On 04/19/2014 06:26 AM, Ron Pasch wrote:
 > - It should be possible to search for products and provide properties
 > that the product SHOULD have, not must have.

I don't understand this.  Say you have a sprocket in red and green. Do you want 
to search for:

select * from product where name = 'sprocket' and (color = 'red' or color = 
'green')

Or do you want something else?  Does the user say they'd "prefer" blue, but 
will take whatever else you have?

Do you search for some properties exactly and some "preferred"?

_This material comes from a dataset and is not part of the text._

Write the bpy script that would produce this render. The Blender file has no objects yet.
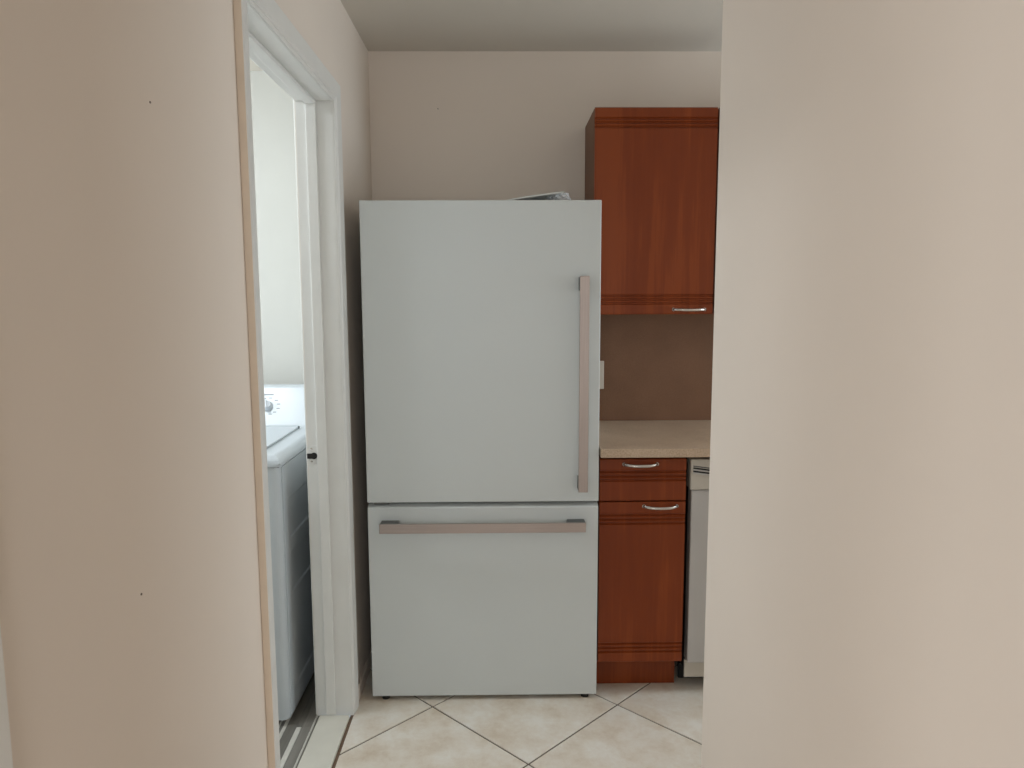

Perhaps you could describe a little more how you want to query the database?  
Or, maybe, what your user's are searching for?

-Andy



Yes, the user can prefer certain properties and the products that match most of 
the properties should be in the top of the results, but if a product doesn't 
match all of them but just some of them, they should still be returned, but 
lower in the results.

I'm seriously wondering if doing this solely with postgres is even possible without 
having long execution times. I've done some tests with 5 million records and just doing 
the "or" construction you mentioned above, which resulted in 600 to 900 ms 
queries and returning only those records of which all properties match at least one 
selected value.

I was thinking that perhaps using a search engine like lucene or sphinx would 
be more appropriate, but then I wonder what I would exactly be indexing and how 
I would be querying that, but that's a question for a different mailing list ;-)

Please keep the list cc'd, so others can help as well.

Yeah, doing a bunch of or's is gonna have to test all 5 million products.

I wonder if there is a way we can treat this like a two step process.

1) cut down the number of products

2) sort them by #matches, popularity, etc

You've talked about #2, but how about #1.  Is there any way to either include or exclude 
a product?  Users don't just ask for red, they ask for "tires (maybe red)".  
Not all 5 million products are tires, right?